→ **PROBLEM TO SOLVE**: From the listing below, select every line where the word "that" appears.

→ **DATA EXCERPT**:
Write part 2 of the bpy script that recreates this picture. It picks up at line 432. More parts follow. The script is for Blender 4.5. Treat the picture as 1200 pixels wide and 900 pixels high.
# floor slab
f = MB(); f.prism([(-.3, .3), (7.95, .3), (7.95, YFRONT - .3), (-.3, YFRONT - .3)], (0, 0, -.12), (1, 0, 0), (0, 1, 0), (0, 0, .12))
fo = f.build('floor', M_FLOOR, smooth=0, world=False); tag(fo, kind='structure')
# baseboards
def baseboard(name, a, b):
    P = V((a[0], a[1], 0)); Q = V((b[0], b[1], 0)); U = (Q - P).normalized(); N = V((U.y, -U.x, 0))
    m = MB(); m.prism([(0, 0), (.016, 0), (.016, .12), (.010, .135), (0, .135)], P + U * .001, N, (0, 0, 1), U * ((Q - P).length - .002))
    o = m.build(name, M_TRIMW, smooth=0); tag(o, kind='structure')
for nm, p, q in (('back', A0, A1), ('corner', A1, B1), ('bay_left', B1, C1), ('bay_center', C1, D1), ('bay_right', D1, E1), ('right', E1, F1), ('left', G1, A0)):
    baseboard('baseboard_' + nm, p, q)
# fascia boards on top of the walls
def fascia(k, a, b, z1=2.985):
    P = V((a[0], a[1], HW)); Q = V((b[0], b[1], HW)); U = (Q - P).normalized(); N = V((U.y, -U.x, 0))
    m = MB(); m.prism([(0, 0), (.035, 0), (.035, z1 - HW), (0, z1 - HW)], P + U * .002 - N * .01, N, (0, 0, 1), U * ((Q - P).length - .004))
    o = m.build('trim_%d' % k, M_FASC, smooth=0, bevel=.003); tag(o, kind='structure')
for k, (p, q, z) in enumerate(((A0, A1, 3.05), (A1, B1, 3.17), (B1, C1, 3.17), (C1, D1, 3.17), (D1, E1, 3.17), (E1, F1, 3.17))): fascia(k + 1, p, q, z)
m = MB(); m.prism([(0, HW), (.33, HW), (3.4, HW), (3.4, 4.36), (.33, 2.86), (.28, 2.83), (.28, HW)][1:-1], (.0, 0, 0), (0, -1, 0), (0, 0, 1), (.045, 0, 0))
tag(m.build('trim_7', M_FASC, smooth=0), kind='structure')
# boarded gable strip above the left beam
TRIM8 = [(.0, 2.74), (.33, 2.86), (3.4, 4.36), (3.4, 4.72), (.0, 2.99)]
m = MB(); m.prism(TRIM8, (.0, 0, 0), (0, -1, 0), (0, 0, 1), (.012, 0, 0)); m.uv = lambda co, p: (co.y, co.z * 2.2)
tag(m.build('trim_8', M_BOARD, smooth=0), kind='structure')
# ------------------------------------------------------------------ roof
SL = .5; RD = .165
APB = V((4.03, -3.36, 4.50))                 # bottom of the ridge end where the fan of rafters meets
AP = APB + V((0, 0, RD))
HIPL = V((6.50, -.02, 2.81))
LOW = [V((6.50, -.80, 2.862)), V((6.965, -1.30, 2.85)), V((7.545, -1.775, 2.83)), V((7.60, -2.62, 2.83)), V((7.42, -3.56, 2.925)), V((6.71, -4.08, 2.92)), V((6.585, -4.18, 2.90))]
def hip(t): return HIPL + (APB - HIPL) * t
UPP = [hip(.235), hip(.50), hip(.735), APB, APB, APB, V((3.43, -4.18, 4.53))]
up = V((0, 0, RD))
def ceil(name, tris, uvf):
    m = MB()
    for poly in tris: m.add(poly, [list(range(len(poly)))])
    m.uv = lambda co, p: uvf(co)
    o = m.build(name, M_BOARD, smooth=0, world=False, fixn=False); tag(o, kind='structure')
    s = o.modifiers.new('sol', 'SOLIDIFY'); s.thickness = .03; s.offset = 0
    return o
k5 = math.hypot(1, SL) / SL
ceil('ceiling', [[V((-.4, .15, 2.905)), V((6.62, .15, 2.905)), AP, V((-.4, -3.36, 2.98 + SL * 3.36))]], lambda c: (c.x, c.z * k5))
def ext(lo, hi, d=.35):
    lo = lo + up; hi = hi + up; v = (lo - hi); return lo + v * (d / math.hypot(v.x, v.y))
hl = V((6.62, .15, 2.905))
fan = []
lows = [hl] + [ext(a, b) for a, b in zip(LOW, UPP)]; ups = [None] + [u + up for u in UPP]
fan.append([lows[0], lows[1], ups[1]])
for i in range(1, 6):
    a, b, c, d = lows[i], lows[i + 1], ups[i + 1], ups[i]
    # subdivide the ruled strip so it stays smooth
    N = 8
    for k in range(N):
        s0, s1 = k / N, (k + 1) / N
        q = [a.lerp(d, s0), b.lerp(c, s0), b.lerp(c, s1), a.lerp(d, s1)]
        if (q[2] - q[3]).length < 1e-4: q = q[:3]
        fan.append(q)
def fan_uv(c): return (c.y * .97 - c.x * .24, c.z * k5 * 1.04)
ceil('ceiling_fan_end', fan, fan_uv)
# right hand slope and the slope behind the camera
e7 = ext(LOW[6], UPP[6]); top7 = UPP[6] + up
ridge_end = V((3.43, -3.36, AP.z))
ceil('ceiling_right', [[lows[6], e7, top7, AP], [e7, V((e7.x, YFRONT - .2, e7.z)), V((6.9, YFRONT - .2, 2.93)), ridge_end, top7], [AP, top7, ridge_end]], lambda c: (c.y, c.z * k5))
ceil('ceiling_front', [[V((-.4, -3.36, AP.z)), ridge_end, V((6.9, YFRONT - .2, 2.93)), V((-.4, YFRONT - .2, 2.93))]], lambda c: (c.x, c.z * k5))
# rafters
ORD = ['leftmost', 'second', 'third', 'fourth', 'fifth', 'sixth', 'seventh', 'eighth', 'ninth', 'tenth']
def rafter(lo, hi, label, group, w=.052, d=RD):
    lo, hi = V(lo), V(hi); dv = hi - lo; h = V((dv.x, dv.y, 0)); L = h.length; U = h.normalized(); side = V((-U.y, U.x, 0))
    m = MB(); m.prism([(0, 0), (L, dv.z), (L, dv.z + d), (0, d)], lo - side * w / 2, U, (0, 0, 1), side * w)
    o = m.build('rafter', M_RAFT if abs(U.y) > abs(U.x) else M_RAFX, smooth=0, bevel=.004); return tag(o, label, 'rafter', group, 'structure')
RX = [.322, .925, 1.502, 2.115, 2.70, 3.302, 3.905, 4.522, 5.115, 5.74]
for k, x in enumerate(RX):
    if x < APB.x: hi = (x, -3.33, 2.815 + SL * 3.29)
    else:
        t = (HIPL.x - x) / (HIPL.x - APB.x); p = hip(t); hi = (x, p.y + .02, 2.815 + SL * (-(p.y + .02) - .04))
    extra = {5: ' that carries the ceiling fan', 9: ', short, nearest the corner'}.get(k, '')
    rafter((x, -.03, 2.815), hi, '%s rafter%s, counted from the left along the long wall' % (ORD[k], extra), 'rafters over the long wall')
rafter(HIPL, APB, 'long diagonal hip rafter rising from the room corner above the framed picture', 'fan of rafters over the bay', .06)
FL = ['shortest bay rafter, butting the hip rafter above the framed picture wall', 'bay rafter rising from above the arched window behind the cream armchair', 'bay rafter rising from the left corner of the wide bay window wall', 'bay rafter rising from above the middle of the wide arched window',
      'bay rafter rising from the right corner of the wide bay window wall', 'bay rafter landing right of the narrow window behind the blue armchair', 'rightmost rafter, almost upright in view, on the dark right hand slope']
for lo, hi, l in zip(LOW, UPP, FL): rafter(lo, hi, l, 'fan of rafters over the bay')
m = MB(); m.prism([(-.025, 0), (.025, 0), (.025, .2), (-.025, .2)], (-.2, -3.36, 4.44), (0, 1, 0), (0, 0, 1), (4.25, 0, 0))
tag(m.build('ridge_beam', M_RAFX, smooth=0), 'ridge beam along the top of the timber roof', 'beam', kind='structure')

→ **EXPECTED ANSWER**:
Write part 2 of the bpy script that recreates this picture. It picks up at line 432. More parts follow. The script is for Blender 4.5. Treat the picture as 1200 pixels wide and 900 pixels high.
    extra = {5: ' that carries the ceiling fan', 9: ', short, nearest the corner'}.get(k, '')